Exercise directions — Beginning at the first line of the data, print each line exactly, stopping after the line that contains "COL = S.collection".

Source excerpt —
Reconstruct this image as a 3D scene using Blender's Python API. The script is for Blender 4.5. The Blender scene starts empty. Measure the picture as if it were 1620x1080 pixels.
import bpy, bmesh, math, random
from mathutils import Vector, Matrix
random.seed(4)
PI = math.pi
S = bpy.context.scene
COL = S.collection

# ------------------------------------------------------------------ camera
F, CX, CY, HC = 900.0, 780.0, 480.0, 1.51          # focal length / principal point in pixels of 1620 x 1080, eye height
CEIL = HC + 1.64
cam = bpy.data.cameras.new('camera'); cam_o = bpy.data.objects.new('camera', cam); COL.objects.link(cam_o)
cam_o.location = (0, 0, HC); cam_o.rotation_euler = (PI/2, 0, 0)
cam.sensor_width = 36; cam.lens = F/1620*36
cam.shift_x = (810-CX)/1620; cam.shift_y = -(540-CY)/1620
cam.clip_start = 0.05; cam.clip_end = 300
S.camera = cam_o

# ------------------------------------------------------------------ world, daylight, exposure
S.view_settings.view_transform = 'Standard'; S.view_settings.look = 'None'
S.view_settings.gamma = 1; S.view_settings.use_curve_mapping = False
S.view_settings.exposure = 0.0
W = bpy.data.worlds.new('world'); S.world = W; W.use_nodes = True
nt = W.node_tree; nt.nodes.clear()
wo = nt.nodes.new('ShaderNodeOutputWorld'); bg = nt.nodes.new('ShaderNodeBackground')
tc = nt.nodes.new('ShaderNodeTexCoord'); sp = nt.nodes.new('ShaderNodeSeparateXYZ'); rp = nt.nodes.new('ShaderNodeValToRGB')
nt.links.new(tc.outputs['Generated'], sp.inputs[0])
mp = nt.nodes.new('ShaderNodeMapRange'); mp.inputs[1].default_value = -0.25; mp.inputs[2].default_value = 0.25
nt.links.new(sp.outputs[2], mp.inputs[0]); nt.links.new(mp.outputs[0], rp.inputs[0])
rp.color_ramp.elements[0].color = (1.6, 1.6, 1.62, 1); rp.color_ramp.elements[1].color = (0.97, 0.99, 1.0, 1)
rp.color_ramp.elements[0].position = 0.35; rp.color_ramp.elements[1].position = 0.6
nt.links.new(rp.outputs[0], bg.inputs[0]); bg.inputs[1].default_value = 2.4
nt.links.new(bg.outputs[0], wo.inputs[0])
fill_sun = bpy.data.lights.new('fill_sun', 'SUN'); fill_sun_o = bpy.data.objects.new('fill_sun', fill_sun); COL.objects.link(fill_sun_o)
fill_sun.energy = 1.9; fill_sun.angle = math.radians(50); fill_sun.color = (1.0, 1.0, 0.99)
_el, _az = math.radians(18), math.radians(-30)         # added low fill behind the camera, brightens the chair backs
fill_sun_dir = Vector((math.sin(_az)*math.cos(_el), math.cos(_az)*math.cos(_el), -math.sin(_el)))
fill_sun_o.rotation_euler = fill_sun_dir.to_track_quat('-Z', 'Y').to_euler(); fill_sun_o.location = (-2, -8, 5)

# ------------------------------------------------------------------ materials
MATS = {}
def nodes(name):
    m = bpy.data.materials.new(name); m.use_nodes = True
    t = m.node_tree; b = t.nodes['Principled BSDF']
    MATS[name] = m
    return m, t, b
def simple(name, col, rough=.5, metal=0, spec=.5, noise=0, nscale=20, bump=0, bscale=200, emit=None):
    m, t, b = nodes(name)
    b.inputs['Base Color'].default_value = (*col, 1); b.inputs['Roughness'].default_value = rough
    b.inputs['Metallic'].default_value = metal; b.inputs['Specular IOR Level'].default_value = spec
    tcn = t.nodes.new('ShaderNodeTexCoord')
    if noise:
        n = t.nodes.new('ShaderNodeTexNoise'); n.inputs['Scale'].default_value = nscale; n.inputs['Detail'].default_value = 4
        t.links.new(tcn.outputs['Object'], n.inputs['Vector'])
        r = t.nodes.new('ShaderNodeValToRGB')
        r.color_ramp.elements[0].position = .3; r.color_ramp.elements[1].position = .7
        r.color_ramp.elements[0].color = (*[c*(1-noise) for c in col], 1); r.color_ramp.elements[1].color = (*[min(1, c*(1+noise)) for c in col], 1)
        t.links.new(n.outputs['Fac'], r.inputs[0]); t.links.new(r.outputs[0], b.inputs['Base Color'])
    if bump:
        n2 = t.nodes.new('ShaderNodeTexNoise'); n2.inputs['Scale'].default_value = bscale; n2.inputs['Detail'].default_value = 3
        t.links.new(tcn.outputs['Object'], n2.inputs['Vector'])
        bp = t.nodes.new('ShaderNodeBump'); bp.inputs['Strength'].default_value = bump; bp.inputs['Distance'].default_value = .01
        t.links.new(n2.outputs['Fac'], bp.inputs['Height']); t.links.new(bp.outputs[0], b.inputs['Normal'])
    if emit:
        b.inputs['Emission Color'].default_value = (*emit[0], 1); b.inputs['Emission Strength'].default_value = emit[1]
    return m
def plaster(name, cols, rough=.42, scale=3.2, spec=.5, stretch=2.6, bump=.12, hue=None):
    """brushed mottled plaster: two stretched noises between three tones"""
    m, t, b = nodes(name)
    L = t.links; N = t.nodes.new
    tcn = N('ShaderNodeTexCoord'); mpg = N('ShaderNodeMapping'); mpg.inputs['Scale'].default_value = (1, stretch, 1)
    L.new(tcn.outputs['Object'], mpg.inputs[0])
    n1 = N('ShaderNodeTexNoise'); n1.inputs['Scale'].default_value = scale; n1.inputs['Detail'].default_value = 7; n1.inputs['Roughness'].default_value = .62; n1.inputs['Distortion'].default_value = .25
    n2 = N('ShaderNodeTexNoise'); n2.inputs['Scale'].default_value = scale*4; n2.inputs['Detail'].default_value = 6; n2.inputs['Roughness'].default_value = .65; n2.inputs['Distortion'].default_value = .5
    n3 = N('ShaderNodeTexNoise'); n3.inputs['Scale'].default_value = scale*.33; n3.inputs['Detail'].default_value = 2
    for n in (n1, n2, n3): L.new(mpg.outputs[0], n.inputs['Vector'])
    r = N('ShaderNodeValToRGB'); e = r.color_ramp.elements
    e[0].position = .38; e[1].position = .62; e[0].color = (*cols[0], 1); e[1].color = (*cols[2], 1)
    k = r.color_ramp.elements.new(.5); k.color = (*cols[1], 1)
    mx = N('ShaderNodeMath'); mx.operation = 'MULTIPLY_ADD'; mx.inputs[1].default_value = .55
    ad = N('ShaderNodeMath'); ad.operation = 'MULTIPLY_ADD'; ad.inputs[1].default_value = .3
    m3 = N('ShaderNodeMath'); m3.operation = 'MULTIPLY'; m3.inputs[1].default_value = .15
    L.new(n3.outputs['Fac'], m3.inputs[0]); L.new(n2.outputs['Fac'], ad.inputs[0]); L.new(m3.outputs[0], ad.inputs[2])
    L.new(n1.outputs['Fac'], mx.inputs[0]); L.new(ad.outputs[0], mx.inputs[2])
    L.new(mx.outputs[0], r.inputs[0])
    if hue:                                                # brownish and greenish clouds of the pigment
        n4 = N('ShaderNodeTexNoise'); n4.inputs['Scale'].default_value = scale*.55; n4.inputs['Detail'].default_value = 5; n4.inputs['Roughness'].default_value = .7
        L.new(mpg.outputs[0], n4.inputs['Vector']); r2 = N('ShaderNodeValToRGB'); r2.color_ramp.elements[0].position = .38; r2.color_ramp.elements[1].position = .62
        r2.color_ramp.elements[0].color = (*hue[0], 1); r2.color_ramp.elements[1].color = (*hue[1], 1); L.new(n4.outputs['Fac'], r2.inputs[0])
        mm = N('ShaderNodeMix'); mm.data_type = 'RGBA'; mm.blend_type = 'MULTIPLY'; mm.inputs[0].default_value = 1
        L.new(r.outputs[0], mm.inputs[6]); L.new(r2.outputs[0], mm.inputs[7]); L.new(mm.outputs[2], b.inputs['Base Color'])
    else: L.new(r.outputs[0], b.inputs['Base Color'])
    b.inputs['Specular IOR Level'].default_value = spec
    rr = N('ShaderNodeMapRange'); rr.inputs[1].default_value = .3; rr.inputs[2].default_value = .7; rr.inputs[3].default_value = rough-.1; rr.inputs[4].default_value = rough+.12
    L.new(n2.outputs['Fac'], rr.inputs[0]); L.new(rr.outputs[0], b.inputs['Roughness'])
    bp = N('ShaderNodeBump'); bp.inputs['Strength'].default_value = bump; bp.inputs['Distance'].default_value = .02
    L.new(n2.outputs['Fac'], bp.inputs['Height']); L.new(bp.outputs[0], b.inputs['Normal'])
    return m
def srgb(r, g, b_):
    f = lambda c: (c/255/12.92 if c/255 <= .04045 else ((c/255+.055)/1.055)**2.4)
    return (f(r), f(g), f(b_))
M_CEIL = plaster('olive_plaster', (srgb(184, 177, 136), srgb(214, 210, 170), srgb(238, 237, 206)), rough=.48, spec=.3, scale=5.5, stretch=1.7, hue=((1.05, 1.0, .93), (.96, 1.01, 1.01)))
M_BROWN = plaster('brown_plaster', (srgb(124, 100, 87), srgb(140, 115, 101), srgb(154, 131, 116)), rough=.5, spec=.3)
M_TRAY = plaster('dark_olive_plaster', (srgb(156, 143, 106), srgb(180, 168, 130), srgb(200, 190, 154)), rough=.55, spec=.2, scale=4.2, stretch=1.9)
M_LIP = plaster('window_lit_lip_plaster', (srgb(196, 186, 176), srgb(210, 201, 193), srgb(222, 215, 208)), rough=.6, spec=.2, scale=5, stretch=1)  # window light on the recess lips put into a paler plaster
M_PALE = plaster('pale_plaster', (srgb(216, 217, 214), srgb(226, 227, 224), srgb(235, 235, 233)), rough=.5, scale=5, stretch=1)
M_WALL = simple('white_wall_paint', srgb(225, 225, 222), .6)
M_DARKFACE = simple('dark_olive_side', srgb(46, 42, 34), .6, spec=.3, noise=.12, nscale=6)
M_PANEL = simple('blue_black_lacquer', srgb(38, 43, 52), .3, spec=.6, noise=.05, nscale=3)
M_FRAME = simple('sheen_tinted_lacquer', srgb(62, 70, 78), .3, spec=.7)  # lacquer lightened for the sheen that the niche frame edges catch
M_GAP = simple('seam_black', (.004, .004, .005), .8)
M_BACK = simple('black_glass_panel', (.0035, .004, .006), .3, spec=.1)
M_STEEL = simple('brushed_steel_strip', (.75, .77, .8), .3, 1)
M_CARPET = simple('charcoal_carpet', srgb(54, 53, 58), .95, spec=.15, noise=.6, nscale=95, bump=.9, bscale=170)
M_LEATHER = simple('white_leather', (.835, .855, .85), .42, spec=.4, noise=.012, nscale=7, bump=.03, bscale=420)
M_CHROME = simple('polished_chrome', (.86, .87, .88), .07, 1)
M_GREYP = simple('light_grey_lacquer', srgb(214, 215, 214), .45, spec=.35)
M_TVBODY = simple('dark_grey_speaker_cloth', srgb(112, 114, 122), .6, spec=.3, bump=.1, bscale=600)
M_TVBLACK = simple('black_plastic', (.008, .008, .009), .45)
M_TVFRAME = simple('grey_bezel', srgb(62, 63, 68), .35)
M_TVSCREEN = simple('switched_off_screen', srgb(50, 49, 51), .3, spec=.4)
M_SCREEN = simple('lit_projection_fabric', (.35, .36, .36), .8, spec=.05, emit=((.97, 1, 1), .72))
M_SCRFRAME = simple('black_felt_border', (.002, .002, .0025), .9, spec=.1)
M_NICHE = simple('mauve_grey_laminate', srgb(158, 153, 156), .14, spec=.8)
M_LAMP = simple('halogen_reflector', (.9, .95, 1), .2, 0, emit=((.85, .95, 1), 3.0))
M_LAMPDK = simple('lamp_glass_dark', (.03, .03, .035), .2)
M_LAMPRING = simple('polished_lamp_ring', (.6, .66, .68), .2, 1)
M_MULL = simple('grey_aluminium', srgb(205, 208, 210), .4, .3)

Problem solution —
Reconstruct this image as a 3D scene using Blender's Python API. The script is for Blender 4.5. The Blender scene starts empty. Measure the picture as if it were 1620x1080 pixels.
import bpy, bmesh, math, random
from mathutils import Vector, Matrix
random.seed(4)
PI = math.pi
S = bpy.context.scene
COL = S.collection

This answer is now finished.